On March 12, the Navajo Nation Council's Naabik'iyátí' Committee unanimously passed a resolution in support of the federal designation of Bears Ears - ancestral home of many Southwestern Native American tribes.

According to the resolution, the area is the birthplace of Navajo Headman Manuelito. Navajo, Ute, Zuni, Hopi, and other Native American people depend on the land within the region to sustain their traditional livelihoods and cultural practices, such as hunting, gathering and ceremonial purposes. The Bears Ears National Conservation Area/National Monument proposal would also protect archaeological resources.

"Think back hundreds of years and imagine these lands occupied and being used to collect herbs, wood, and other resources that remain important to tribes today," Bates said. "The tribes here today are united and we ask the Obama administration to move this initiative forward."

Federal officials in attendance included U.S. Assistant Secretary for Indian Affairs Kevin Washburn, National Park Service Director Jonathan B. Jarvis, Deputy Under Secretary for Natural Resources and Environment with the U.S. Department of Agriculture Butch Blazer, Bureau of Land Management Deputy Director Steve Ellis, and U.S. Department of the Interior Deputy Chief of Staff Nikki Buffa.

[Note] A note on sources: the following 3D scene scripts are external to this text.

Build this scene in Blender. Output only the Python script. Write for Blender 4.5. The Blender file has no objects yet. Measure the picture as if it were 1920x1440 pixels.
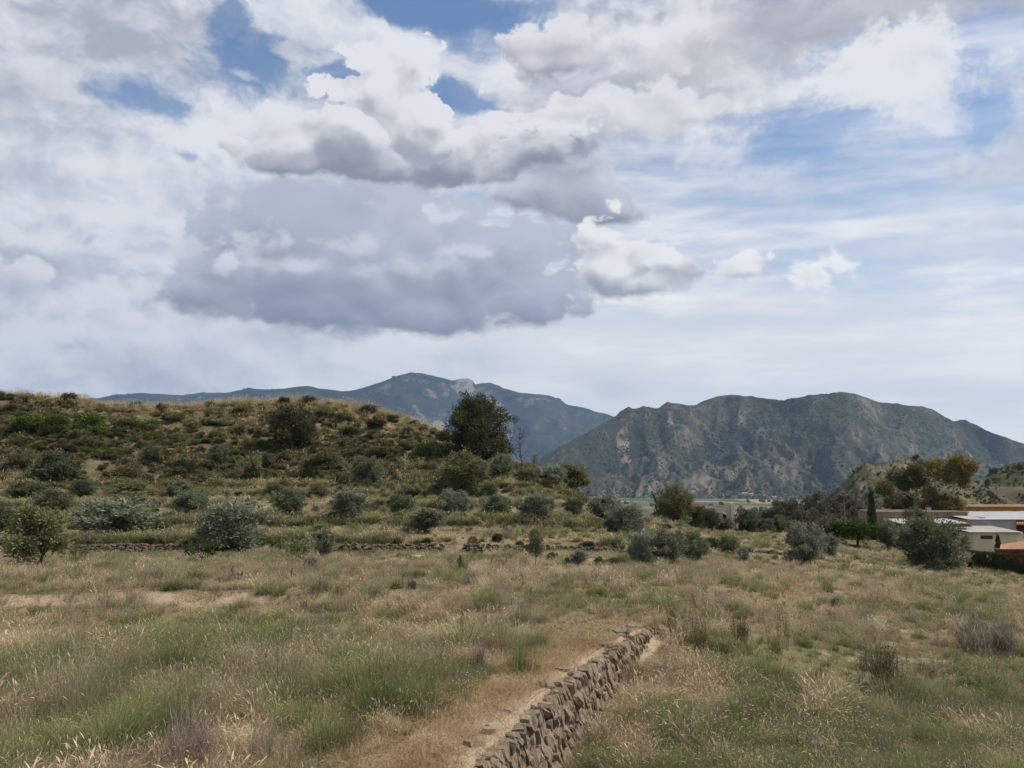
import bpy, bmesh, math, random
import numpy as np
from mathutils import Vector, Matrix, Euler

random.seed(7)
RNG = np.random.default_rng(11)
SC = bpy.context.scene
COL = SC.collection

# ------------------------------------------------------------------ camera
F_PX = 1440.0                      # focal length in pixels of the 1920 px wide photograph
PITCH = math.atan2(180.0, F_PX)    # camera tilted slightly up, horizon low in the frame
cam_data = bpy.data.cameras.new('camera')
cam_data.sensor_fit = 'HORIZONTAL'
cam_data.sensor_width = 36.0
cam_data.lens = 36.0 * F_PX / 1920.0
cam_data.clip_start = 0.1
cam_data.clip_end = 60000.0
cam = bpy.data.objects.new('camera', cam_data)
COL.objects.link(cam)
cam.location = (0.0, 0.0, 0.0)
cam.rotation_euler = (math.radians(90) + PITCH, 0, 0)
SC.camera = cam
CP, SP = math.cos(PITCH), math.sin(PITCH)

def ray(px, row):
    """direction (not normalised, y scaled to 1) through a point of the photograph"""
    a = (px - 960.0) / F_PX
    v = (720.0 - row) / F_PX
    y = CP - v * SP
    return a / y, (SP + v * CP) / y
def U(px, row=950):
    return ray(px, row)[0]
def E(row):
    return ray(960, row)[1]

# ------------------------------------------------------------------ exposure
SC.view_settings.view_transform = 'Standard'
SC.view_settings.look = 'None'
SC.view_settings.gamma = 1.0
SC.view_settings.use_curve_mapping = False
SC.view_settings.exposure = 0.40
SC.render.engine = 'CYCLES'
SC.cycles.use_denoising = True
SC.cycles.max_bounces = 6
SC.cycles.diffuse_bounces = 3
SC.cycles.glossy_bounces = 2
SC.cycles.transmission_bounces = 3
SC.cycles.volume_bounces = 0
SC.cycles.transparent_max_bounces = 4

# ------------------------------------------------------------------ sun
SUN_TO = Vector((0.58, -0.04, 0.80)).normalized()
SUN_EL = math.asin(SUN_TO.z)
SUN_AZ = math.atan2(SUN_TO.x, SUN_TO.y)
sun = bpy.data.lights.new('sun', 'SUN')
sun.energy = 4.2
sun.angle = math.radians(3.0)
sun.color = (1.0, 0.92, 0.79)
sun_ob = bpy.data.objects.new('sun', sun)
sun_ob.rotation_euler = (-SUN_TO).to_track_quat('-Z', 'Y').to_euler()
COL.objects.link(sun_ob)

# ------------------------------------------------------------------ node helpers
class NT:
    """small builder round a node tree"""
    def __init__(s, tree):
        s.t = tree; s.n = tree.nodes; s.l = tree.links
    def _in(s, sock, v):
        if v is None: return
        if isinstance(v, bpy.types.NodeSocket): s.l.new(v, sock)
        else: sock.default_value = v
    def math(s, op, a, b=None, c=None, clamp=False):
        n = s.n.new('ShaderNodeMath'); n.operation = op; n.use_clamp = clamp
        s._in(n.inputs[0], a); s._in(n.inputs[1], b); s._in(n.inputs[2], c)
        return n.outputs[0]
    def add(s, a, b, clamp=False): return s.math('ADD', a, b, clamp=clamp)
    def sub(s, a, b, clamp=False): return s.math('SUBTRACT', a, b, clamp=clamp)
    def mul(s, a, b, clamp=False): return s.math('MULTIPLY', a, b, clamp=clamp)
    def mad(s, a, b, c, clamp=False): return s.math('MULTIPLY_ADD', a, b, c, clamp=clamp)
    def step(s, x, lo, hi):
        n = s.n.new('ShaderNodeMapRange'); n.interpolation_type = 'SMOOTHSTEP'
        s._in(n.inputs[0], x); s._in(n.inputs[1], lo); s._in(n.inputs[2], hi)
        n.inputs[3].default_value = 0.0; n.inputs[4].default_value = 1.0
        return n.outputs[0]
    def lin(s, x, lo, hi, a=0.0, b=1.0):
        n = s.n.new('ShaderNodeMapRange'); n.clamp = True
        s._in(n.inputs[0], x); s._in(n.inputs[1], lo); s._in(n.inputs[2], hi)
        s._in(n.inputs[3], a); s._in(n.inputs[4], b)
        return n.outputs[0]
    def vm(s, op, a, b=None, scale=None):
        n = s.n.new('ShaderNodeVectorMath'); n.operation = op
        s._in(n.inputs[0], a); s._in(n.inputs[1], b)
        if scale is not None: s._in(n.inputs['Scale'], scale)
        return n.outputs['Value'] if op in ('LENGTH', 'DOT_PRODUCT', 'DISTANCE') else n.outputs[0]
    def noise(s, vec, scale, detail=4, rough=0.5, dist=0.0, out='Fac', lac=2.0):
        n = s.n.new('ShaderNodeTexNoise')
        s._in(n.inputs['Vector'], vec); s._in(n.inputs['Scale'], scale)
        n.inputs['Detail'].default_value = detail; n.inputs['Roughness'].default_value = rough
        n.inputs['Distortion'].default_value = dist; n.inputs['Lacunarity'].default_value = lac
        return n.outputs[out]
    def vor(s, vec, scale, feature='F1', rand=1.0, out='Distance', smooth=None):
        n = s.n.new('ShaderNodeTexVoronoi'); n.feature = feature
        s._in(n.inputs['Vector'], vec); s._in(n.inputs['Scale'], scale)
        n.inputs['Randomness'].default_value = rand
        if smooth is not None: n.inputs['Smoothness'].default_value = smooth
        return n.outputs[out]
    def mix(s, f, a, b):
        n = s.n.new('ShaderNodeMix'); n.data_type = 'RGBA'
        s._in(n.inputs[0], f); s._in(n.inputs[6], a); s._in(n.inputs[7], b)
        return n.outputs[2]
    def comb(s, x, y, z):
        n = s.n.new('ShaderNodeCombineXYZ')
        s._in(n.inputs[0], x); s._in(n.inputs[1], y); s._in(n.inputs[2], z)
        return n.outputs[0]
    def sep(s, v):
        n = s.n.new('ShaderNodeSeparateXYZ'); s._in(n.inputs[0], v); return n.outputs

def rgb(r, g, b): return (r, g, b, 1.0)
# ------------------------------------------------------------------ sky with broken cloud
world = bpy.data.worlds.new('World')
SC.world = world
world.use_nodes = True
world.cycles.sampling_method = 'MANUAL'
world.cycles.sample_map_resolution = 256
wt = world.node_tree
wt.nodes.clear()
w = NT(wt)
w_out = wt.nodes.new('ShaderNodeOutputWorld')
w_bg = wt.nodes.new('ShaderNodeBackground')
w_bg.inputs['Strength'].default_value = 0.076
wt.links.new(w_bg.outputs[0], w_out.inputs[0])
skyn = wt.nodes.new('ShaderNodeTexSky')
skyn.sky_type = 'NISHITA'
skyn.sun_disc = False
skyn.sun_elevation = SUN_EL
skyn.sun_rotation = SUN_AZ
skyn.altitude = 300
skyn.air_density = 1.0
skyn.dust_density = 0.6
skyn.ozone_density = 2.5


def plane_nodes():
    """stereographic plane about north: no seam anywhere in view, nearly true to shape ahead"""
    D = wt.nodes.new('ShaderNodeTexCoord').outputs['Generated']
    dx, dy, dz = w.sep(D)
    k = w.math('DIVIDE', 2.0, w.math('MAXIMUM', w.add(dy, 1.0), 0.02))
    return w.comb(w.mul(dx, k), w.mul(dz, k), 0.0)
QX0, QX1, QZ0, QZ1 = -0.80, 0.80, -0.06, 0.74           # part of the sky ahead whose clouds are laid out one by one

def skyq(px, row):
    u, t = ray(px, row)
    v = Vector((u, 1.0, t)).normalized()
    k = 2.0 / (1.0 + v.y)
    return v.x * k, v.z * k

def n2(vec, scale, detail, rough=0.55, out='Fac', dist=0.0):
    n = wt.nodes.new('ShaderNodeTexNoise'); n.noise_dimensions = '2D'
    w._in(n.inputs['Vector'], vec); n.inputs['Scale'].default_value = scale
    n.inputs['Detail'].default_value = detail; n.inputs['Roughness'].default_value = rough
    n.inputs['Distortion'].default_value = dist
    return n.outputs[out]
def v2(vec, scale):
    n = wt.nodes.new('ShaderNodeTexVoronoi'); n.voronoi_dimensions = '2D'; n.feature = 'F1'
    w._in(n.inputs['Vector'], vec); n.inputs['Scale'].default_value = scale
    return n.outputs['Distance']
def vmad(a, b, c):
    n = wt.nodes.new('ShaderNodeVectorMath'); n.operation = 'MULTIPLY_ADD'
    w._in(n.inputs[0], a); w._in(n.inputs[1], b); w._in(n.inputs[2], c)
    return n.outputs[0]

S = 9.0      # tones are picture brightness; the Background strength is 0.1
def tone(t): return (t[0] * S, t[1] * S, t[2] * S, 1.0)


def veil_of(Q, SZ, streak):
    """thin high veil, thicker towards the horizon, drawn out in streaks"""
    v = w.add(w.lin(SZ, 0.62, 0.20, 0.10, 0.90), w.mad(streak, 1.5, -0.72))
    v = w.mul(v, 0.88, clamp=True)
    v = w.math('MAXIMUM', v, w.lin(SZ, 0.33, 0.17, 0.12, 0.96))
    return v, w.mix(w.step(streak, 0.36, 0.66), tone((0.94, 0.93, 0.92)), tone((1.10, 1.075, 1.04)))

# ---- the clouds ahead: procedural materials, baked once so that the sky stays cheap to look up
CW, CH = 1792, 896
world_w, world_wt = w, wt
def lay(al, c):
    global colr, thru
    colr = w.mix(al, colr, c)
    thru = w.mul(thru, w.sub(1.0, al))
def cloud_textures():
    """noise fields shared by all layers of one stage"""
    global Q, SZ, QS, QW, P, P2, OFF, NA, RELIEF, FINE, SOFTREL, BIG, STREAK
    uv = wt.nodes.new('ShaderNodeUVMap').outputs[0]
    Q = vmad(uv, (QX1 - QX0, QZ1 - QZ0, 0.0), (QX0, QZ0, 0.0))
    SZ = w.sep(Q)[1]
    QS = w.vm('MULTIPLY', Q, (1.0, 1.35, 1.0))
    warp = vmad(n2(QS, 4.2, 7, 0.60, 'Color'), (0.15, 0.085, 0.0), (-0.075, -0.0425, 0.0))
    QW = w.vm('ADD', Q, warp)                                   # for cloud outlines
    P = vmad(warp, (0.6, 0.9, 0.0), QS)                        # for cloud texture

    def billow(vec, fine):
        """cauliflower-like detail: large puffs carrying smaller ones"""
        s = w.mad(v2(vec, 13.0), -0.80, 0.38)
        s = w.mad(v2(vec, 31.0), -0.42, w.add(s, 0.20))
        s = w.mad(n2(vec, 26.0, fine, 0.64), 1.0, w.add(s, -0.5))
        return s
    OFF = (0.008, 0.026, 0.0)
    P2 = w.vm('ADD', P, OFF)
    NA = billow(P, 6)
    def lumps(vec):
        return w.mad(v2(vec, 13.0), -0.95, w.mad(v2(vec, 31.0), -0.22, w.mul(n2(vec, 9.0, 3, 0.5), 0.55)))
    RELIEF = w.sub(lumps(P), lumps(P2))                                      # > 0 on the upper, sunlit side of each puff
    FINE = w.sub(n2(P, 10.0, 8, 0.66), 0.5)                     # torn, wispy detail
    SOFTREL = w.sub(n2(P, 10.0, 4, 0.62), n2(P2, 10.0, 4, 0.62))
    BIG = w.sub(n2(w.vm('ADD', QS, (3.1, 1.7, 0.0)), 5.5, 3, 0.5), 0.5)
    STREAK = n2(vmad(warp, (0.6, 2.0, 0.0), w.vm('MULTIPLY', Q, (2.4, 15.0, 1.0))), 1.6, 7, 0.60)

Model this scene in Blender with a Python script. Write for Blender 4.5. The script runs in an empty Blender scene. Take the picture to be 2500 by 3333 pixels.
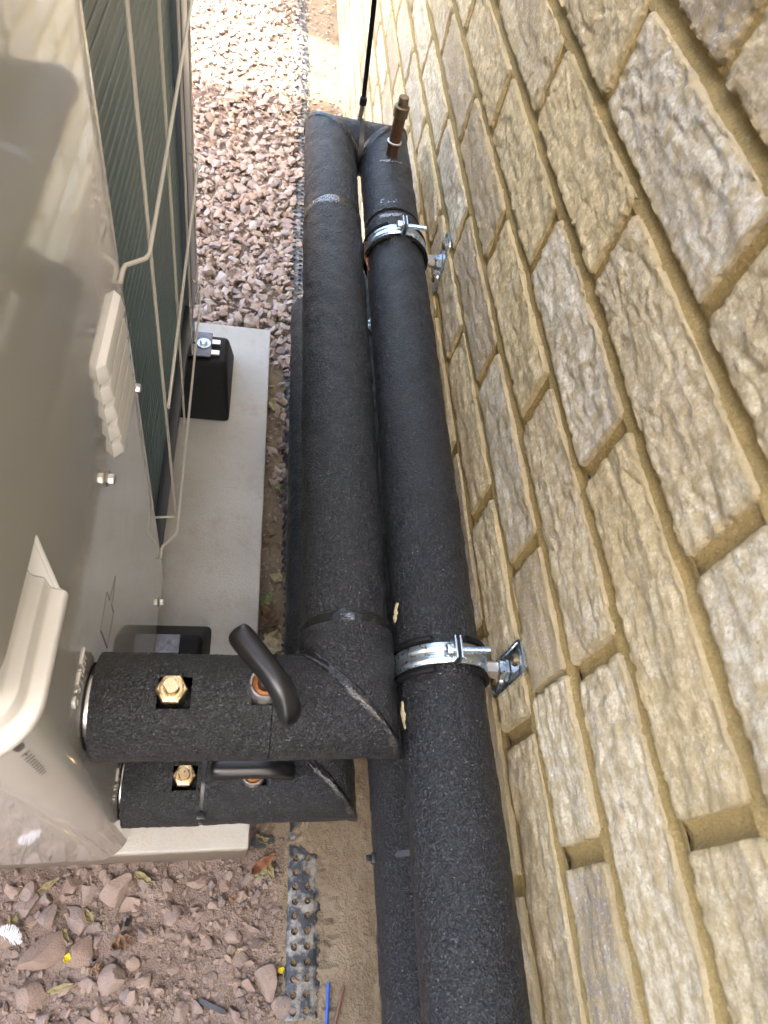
import bpy, bmesh, math, random
import numpy as np
from mathutils import Matrix, Vector
random.seed(7); RS = np.random.RandomState(11)
sc = bpy.context.scene
COL = sc.collection
GZ = 1.11                      # camera height above the ground; heights below are given from eye level

# ------------------------------------------------------------------ camera
FPX, PW, PH = 2193.3, 2500., 3333.
D_ = np.array([-543., 1425., FPX]); D_ /= np.linalg.norm(D_)
F_ = np.array([-247., -3470., FPX]); F_ -= D_*(F_@D_); F_ /= np.linalg.norm(F_)
R_ = np.cross(D_, F_)
AX = np.array([R_, F_, -D_])           # rows: world x, y, z expressed in (right, down, forward)
cam = bpy.data.cameras.new('camera'); camo = bpy.data.objects.new('camera', cam); COL.objects.link(camo)
cam.sensor_fit = 'VERTICAL'; cam.sensor_height = 36.0; cam.lens = FPX/PH*36.0
cam.clip_start = 0.01; cam.clip_end = 500
M = Matrix(((AX[0,0], -AX[0,1], -AX[0,2], 0), (AX[1,0], -AX[1,1], -AX[1,2], 0), (AX[2,0], -AX[2,1], -AX[2,2], GZ), (0,0,0,1)))
camo.matrix_world = M
cam.dof.use_dof = True; cam.dof.focus_distance = 0.75; cam.dof.aperture_fstop = 16.0
sc.camera = camo
def project(p):                         # metres (eye-level z) -> photo pixel, for choosing what is in view
    v = p[0]*AX[0] + p[1]*AX[1] + p[2]*AX[2]
    if v[2] < .02: return None
    return PW/2+FPX*v[0]/v[2], PH/2+FPX*v[1]/v[2], v[2]

# ------------------------------------------------------------------ sky, sun, exposure
SUN = Vector((.30, 1.0, -1.11))
w = bpy.data.worlds.new('World'); sc.world = w; w.use_nodes = True
nt = w.node_tree; nt.nodes.clear()
sky = nt.nodes.new('ShaderNodeTexSky'); sky.sky_type = 'NISHITA'; sky.sun_disc = False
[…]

Council Delegate Walter Phelps (Cameron, Coalmine Canyon, Leupp, Tolani Lake, Tsidi To ii), who sponsored the legislation, previously stated that the initiative to protect the Bears Ears area was initiated by local Utah Navajos, but that the combined collective interest of tribes in the region, including Ute, Hopi, Hualapai, Zuni, and others only makes the proposal more viable.

The resolution also supports the establishment of collaborative management agreements between the tribes and the federal government to improve management and to strengthen the tribes' influence in the long-term management of the region.

The process to protect the region was initiated over five years ago by Utah Diné Bikéyah, a legally recognized non-profit organization in Utah created by a group of elders and traditional practitioners who came together over concerns for the aboriginal lands, particularly limitations placed on uses of the land for traditional and ceremonial uses.

Representatives from the Cochiti Pueblo, Hopi Tribe, Zuni Pueblo, and Ute Mountain Ute Nations were among the tribes who participated in the meeting with federal officials, each expressing their strong support of the initiative.

During the meeting, Bates also urged the tribal coalition to remain united throughout the process in order to achieve the ultimate goal of conserving the area.

"We are united in moving this forward, but I also recognize that there will be opposition," Bates said. "In order to get where we want to be, we need to remain unified and understand that it's not going to be easy."

Through the Antiquities Act of 1906, U.S. presidents are empowered to protect natural, historical, and cultural areas by designating them as national monuments - an option that tribes urge the Obama administration to act on before leaving office.